GOAL
The required output consists solely of the lines from the top of the listing through the line containing "return ((u - 750)", transcribed exactly.

DATASET CONTENT

╭──

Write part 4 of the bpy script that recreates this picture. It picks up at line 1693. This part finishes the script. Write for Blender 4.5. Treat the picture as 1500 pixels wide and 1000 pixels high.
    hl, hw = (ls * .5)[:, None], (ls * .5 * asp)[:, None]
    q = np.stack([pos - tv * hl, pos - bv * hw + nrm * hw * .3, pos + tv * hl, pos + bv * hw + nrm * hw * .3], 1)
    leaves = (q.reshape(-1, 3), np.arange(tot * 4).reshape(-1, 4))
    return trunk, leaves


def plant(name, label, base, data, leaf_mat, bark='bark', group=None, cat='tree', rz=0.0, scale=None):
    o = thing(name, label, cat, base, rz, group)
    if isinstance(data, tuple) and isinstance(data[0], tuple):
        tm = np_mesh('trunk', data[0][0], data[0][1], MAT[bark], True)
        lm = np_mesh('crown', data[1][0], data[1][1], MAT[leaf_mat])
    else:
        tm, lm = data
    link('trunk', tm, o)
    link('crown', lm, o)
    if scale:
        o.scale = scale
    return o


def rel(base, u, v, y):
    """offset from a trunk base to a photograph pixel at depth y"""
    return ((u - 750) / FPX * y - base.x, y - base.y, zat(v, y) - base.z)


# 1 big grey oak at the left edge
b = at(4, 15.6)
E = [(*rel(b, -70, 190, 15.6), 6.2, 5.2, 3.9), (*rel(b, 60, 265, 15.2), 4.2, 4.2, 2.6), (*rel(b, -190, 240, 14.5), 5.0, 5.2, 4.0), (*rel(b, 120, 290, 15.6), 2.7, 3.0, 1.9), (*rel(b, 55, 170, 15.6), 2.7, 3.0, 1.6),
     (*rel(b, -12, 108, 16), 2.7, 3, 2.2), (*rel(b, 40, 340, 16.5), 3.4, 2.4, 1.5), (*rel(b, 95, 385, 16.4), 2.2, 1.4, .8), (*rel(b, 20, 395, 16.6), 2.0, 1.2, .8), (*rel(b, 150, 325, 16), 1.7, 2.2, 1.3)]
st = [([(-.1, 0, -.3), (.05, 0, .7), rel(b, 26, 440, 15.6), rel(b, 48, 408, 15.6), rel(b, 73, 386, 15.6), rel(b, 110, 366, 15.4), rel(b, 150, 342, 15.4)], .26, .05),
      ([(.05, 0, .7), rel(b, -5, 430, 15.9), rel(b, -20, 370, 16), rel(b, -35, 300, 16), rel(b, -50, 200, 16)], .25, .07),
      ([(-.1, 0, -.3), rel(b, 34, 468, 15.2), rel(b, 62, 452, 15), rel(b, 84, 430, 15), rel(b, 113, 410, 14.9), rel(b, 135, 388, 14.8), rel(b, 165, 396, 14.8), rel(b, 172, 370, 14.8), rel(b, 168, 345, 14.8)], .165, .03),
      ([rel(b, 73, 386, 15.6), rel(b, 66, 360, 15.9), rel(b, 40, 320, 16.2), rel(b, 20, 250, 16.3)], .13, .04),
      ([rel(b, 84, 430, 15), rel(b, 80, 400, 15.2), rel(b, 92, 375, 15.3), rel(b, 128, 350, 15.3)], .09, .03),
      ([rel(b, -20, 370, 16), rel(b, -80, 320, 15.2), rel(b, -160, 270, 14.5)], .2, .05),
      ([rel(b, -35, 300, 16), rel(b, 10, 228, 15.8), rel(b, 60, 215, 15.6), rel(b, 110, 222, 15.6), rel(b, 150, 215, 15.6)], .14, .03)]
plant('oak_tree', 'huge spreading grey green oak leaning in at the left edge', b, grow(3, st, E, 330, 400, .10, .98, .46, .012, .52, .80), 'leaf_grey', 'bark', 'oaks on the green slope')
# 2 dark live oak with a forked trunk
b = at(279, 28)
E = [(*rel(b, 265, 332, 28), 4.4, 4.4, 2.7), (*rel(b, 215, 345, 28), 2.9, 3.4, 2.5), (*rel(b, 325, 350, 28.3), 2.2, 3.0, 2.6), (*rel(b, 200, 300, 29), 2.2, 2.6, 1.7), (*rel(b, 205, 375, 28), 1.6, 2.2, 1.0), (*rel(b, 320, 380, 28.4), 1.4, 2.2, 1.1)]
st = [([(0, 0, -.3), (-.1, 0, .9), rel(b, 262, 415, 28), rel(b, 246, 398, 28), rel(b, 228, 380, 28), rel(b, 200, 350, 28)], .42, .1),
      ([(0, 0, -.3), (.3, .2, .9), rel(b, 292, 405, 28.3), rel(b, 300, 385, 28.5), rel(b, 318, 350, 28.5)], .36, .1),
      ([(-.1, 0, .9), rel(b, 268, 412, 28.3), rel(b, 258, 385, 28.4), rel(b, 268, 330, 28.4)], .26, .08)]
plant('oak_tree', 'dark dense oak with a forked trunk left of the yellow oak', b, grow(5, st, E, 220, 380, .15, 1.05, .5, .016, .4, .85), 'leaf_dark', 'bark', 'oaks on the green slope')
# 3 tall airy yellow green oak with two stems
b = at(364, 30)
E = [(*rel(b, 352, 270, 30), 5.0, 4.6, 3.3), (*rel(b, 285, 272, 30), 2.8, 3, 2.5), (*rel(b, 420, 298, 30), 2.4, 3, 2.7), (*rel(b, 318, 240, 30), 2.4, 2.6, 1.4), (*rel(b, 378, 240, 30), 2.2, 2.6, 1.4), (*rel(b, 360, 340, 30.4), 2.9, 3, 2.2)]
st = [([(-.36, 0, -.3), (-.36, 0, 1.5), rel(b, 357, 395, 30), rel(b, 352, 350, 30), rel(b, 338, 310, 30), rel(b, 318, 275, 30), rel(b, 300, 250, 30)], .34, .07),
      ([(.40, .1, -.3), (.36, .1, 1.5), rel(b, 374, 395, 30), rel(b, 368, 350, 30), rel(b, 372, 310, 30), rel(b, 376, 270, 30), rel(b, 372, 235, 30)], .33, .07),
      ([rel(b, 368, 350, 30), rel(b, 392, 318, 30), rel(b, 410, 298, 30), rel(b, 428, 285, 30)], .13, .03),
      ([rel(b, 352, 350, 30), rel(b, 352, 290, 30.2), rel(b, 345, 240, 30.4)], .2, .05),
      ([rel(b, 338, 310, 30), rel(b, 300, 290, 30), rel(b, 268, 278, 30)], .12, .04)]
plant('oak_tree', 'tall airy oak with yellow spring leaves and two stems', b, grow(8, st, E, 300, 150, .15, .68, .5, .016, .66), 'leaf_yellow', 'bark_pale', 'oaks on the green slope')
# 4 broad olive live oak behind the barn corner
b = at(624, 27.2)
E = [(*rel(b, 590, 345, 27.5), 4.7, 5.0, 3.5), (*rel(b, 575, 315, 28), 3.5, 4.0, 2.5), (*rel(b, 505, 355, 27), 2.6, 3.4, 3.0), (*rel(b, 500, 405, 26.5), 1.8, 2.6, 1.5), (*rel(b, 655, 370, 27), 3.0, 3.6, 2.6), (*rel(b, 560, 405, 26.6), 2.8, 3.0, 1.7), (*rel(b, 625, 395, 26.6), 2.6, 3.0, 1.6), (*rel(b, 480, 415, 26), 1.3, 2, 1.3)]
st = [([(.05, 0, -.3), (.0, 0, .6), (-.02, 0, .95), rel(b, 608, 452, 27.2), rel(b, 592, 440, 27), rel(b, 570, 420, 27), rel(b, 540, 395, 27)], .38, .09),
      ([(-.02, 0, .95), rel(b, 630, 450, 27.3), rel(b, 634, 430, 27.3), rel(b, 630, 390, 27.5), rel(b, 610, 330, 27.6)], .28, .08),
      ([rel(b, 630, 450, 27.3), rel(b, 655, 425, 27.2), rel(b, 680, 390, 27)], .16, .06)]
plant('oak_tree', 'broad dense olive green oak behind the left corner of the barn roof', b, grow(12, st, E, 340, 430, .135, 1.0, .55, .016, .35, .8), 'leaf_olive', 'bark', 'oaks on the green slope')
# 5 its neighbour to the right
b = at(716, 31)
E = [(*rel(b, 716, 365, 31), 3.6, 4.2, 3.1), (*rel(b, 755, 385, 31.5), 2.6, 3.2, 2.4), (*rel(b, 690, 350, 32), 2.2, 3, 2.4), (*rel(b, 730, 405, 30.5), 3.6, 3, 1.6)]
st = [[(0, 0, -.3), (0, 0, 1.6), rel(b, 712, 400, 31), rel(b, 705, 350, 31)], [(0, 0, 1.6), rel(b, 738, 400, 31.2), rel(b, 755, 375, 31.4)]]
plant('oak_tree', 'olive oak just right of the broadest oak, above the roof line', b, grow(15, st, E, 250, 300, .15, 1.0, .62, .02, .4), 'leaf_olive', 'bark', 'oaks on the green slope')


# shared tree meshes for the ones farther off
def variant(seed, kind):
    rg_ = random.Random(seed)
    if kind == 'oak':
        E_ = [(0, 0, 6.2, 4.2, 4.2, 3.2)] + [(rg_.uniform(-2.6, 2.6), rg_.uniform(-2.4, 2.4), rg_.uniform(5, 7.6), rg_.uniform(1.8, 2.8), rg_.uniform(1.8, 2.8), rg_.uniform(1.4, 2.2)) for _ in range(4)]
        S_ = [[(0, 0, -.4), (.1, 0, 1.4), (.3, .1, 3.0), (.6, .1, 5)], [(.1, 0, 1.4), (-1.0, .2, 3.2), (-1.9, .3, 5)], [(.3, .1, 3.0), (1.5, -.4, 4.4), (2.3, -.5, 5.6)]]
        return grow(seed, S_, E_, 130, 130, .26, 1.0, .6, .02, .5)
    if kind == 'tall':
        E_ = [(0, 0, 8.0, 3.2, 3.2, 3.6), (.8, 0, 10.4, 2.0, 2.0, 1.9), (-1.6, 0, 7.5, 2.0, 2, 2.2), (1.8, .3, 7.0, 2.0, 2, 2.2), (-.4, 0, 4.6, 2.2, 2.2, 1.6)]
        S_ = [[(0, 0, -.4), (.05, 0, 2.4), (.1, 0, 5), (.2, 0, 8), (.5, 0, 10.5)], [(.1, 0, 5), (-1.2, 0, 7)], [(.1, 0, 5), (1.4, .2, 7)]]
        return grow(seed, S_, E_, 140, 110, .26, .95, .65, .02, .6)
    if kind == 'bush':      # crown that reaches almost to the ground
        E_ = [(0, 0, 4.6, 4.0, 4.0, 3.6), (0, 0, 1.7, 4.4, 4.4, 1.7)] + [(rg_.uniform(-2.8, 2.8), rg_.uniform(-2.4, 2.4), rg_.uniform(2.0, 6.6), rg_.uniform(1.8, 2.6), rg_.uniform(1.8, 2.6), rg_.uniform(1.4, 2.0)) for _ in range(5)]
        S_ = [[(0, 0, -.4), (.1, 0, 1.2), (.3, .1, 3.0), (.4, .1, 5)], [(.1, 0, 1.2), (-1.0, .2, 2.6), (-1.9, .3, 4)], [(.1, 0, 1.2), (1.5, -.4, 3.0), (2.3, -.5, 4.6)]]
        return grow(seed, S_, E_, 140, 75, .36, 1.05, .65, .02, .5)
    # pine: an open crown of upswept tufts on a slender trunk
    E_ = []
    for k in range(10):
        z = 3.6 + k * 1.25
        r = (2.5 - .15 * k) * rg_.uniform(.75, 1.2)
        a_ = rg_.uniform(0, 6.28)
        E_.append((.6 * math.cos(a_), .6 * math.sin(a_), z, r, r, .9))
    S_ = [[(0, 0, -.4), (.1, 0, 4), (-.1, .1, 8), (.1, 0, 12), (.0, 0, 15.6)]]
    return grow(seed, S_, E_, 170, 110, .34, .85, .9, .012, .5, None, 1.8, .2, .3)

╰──

TASK RESPONSE
Write part 4 of the bpy script that recreates this picture. It picks up at line 1693. This part finishes the script. Write for Blender 4.5. Treat the picture as 1500 pixels wide and 1000 pixels high.
    hl, hw = (ls * .5)[:, None], (ls * .5 * asp)[:, None]
    q = np.stack([pos - tv * hl, pos - bv * hw + nrm * hw * .3, pos + tv * hl, pos + bv * hw + nrm * hw * .3], 1)
    leaves = (q.reshape(-1, 3), np.arange(tot * 4).reshape(-1, 4))
    return trunk, leaves


def plant(name, label, base, data, leaf_mat, bark='bark', group=None, cat='tree', rz=0.0, scale=None):
    o = thing(name, label, cat, base, rz, group)
    if isinstance(data, tuple) and isinstance(data[0], tuple):
        tm = np_mesh('trunk', data[0][0], data[0][1], MAT[bark], True)
        lm = np_mesh('crown', data[1][0], data[1][1], MAT[leaf_mat])
    else:
        tm, lm = data
    link('trunk', tm, o)
    link('crown', lm, o)
    if scale:
        o.scale = scale
    return o


def rel(base, u, v, y):
    """offset from a trunk base to a photograph pixel at depth y"""
    return ((u - 750) / FPX * y - base.x, y - base.y, zat(v, y) - base.z)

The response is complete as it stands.